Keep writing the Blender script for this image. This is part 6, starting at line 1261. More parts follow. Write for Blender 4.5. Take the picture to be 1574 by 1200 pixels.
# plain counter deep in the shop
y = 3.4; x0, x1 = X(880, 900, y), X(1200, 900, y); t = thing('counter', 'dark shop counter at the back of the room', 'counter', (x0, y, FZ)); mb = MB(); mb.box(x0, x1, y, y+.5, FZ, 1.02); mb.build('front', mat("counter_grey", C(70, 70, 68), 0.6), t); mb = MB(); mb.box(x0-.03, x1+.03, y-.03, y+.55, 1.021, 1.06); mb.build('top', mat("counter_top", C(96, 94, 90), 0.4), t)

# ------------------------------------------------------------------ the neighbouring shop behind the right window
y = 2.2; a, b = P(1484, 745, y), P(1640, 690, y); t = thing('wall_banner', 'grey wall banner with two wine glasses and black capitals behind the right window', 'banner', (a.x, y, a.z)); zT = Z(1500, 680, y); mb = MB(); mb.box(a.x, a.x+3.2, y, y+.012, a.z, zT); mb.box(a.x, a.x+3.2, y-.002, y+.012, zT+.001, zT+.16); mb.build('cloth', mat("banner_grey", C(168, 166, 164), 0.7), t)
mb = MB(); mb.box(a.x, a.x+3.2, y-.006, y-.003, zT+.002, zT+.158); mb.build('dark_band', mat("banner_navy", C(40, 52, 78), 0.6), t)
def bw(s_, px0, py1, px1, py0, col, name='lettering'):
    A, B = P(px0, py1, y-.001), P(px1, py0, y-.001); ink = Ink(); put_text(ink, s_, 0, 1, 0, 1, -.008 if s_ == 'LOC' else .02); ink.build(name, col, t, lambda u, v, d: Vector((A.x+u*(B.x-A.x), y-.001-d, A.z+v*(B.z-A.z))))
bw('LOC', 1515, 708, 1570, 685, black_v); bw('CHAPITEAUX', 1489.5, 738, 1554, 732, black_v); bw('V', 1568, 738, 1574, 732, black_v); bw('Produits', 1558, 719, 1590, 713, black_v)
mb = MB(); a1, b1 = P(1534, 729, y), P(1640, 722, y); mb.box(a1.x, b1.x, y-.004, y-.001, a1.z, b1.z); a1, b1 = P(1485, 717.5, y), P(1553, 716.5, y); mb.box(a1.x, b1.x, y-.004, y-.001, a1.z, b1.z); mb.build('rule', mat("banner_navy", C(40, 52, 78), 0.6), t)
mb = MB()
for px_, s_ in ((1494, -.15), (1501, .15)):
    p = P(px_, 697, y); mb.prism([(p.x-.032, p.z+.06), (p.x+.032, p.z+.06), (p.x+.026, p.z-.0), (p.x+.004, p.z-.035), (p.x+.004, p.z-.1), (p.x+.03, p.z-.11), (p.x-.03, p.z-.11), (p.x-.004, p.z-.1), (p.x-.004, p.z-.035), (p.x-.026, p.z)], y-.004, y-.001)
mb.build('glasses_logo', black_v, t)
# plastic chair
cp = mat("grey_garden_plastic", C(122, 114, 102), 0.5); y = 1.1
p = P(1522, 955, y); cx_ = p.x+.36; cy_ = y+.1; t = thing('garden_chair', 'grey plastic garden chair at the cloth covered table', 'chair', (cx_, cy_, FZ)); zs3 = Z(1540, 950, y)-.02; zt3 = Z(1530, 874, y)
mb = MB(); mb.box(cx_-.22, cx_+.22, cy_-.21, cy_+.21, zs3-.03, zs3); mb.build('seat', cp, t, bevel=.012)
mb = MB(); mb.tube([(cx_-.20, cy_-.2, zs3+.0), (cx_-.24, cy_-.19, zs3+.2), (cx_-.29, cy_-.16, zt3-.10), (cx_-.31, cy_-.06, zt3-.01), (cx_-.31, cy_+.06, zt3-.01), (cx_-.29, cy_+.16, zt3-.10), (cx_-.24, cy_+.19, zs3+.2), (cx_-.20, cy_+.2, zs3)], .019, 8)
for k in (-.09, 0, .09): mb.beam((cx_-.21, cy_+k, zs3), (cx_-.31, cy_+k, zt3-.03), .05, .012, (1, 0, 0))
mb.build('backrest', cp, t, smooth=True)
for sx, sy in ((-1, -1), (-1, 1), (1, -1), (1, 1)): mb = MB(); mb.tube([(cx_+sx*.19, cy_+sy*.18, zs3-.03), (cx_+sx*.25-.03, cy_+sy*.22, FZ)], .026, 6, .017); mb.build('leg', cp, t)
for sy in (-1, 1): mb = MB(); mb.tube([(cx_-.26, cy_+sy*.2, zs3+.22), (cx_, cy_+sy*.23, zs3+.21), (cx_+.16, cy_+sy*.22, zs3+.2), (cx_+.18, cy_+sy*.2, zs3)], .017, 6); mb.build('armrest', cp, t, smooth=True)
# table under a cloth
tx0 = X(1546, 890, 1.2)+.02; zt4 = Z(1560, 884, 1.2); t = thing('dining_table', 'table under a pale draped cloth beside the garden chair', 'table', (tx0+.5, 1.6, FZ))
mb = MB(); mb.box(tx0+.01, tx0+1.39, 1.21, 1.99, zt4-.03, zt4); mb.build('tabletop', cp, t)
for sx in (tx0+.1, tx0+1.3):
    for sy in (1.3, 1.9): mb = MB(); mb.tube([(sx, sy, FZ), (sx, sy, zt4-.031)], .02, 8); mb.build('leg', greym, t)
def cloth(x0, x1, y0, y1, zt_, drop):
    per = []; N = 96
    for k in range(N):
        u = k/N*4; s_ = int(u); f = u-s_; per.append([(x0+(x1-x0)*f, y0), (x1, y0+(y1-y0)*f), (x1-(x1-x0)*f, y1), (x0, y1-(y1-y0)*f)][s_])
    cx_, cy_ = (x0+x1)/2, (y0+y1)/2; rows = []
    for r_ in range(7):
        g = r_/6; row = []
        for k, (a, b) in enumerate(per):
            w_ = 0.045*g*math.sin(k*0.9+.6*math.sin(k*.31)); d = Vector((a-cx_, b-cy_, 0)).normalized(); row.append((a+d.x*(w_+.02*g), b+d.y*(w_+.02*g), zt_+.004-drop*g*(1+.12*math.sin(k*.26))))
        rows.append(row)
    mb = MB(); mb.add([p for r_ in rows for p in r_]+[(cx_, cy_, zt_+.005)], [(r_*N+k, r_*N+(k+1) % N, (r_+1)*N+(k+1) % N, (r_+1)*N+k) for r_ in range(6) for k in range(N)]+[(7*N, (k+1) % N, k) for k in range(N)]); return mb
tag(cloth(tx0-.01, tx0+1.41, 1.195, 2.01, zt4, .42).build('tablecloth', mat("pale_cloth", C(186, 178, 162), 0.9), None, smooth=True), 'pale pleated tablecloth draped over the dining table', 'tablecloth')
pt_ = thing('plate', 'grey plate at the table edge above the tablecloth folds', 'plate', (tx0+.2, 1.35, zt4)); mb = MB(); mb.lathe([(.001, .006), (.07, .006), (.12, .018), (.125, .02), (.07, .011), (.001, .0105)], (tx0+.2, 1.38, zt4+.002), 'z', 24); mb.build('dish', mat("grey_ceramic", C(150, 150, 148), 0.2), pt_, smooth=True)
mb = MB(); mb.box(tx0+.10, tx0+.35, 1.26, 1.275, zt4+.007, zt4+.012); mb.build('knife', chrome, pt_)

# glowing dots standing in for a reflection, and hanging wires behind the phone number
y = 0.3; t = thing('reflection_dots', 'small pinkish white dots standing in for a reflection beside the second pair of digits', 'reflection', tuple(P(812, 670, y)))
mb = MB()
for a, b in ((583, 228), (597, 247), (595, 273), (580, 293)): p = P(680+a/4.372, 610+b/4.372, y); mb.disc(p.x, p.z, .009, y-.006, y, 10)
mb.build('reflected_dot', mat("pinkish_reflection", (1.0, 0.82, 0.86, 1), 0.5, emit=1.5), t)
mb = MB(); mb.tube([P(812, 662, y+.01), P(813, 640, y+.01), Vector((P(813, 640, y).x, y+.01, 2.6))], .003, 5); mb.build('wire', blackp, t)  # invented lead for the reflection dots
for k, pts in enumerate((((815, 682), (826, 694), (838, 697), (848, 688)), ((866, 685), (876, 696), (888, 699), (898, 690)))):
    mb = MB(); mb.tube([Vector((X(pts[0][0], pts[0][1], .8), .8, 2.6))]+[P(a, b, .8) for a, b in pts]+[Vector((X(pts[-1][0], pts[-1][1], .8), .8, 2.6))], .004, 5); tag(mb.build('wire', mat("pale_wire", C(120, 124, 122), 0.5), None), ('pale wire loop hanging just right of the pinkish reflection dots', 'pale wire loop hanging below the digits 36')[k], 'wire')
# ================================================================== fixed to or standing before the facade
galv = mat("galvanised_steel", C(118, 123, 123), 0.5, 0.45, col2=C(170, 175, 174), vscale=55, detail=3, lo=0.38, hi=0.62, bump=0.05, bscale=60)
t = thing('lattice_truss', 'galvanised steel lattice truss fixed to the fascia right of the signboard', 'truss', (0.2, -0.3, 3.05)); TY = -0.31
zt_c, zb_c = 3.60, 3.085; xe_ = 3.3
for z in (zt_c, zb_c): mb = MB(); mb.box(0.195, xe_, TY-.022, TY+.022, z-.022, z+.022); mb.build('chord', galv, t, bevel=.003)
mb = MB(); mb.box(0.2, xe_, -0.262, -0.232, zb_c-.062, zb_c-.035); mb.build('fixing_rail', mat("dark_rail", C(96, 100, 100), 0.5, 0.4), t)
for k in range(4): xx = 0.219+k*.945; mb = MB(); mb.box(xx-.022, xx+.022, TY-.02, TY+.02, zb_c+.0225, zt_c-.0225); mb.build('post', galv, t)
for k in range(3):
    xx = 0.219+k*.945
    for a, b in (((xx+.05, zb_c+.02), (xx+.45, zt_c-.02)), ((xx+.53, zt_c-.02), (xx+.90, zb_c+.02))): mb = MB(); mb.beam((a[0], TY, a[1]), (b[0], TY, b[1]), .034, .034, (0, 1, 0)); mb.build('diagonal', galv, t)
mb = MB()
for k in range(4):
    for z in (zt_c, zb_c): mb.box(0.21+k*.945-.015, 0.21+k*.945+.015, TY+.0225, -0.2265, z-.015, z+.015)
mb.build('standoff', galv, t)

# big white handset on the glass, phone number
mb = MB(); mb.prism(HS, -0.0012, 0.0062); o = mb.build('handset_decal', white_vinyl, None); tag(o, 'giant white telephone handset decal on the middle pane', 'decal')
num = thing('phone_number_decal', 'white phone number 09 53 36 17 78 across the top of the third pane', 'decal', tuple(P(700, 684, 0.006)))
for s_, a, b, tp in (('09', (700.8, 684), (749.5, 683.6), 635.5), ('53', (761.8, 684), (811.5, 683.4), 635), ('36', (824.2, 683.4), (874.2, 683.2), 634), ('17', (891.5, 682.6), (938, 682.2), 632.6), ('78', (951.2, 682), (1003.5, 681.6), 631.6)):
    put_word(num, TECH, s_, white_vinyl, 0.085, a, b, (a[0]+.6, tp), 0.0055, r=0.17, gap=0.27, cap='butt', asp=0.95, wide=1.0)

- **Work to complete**
Each line from the start of the listing above through the line containing "y = 3.4; x0, x1" should be copied exactly, please, with no other lines added.

- **Expected answer**
Keep writing the Blender script for this image. This is part 6, starting at line 1261. More parts follow. Write for Blender 4.5. Take the picture to be 1574 by 1200 pixels.
# plain counter deep in the shop
y = 3.4; x0, x1 = X(880, 900, y), X(1200, 900, y); t = thing('counter', 'dark shop counter at the back of the room', 'counter', (x0, y, FZ)); mb = MB(); mb.box(x0, x1, y, y+.5, FZ, 1.02); mb.build('front', mat("counter_grey", C(70, 70, 68), 0.6), t); mb = MB(); mb.box(x0-.03, x1+.03, y-.03, y+.55, 1.021, 1.06); mb.build('top', mat("counter_top", C(96, 94, 90), 0.4), t)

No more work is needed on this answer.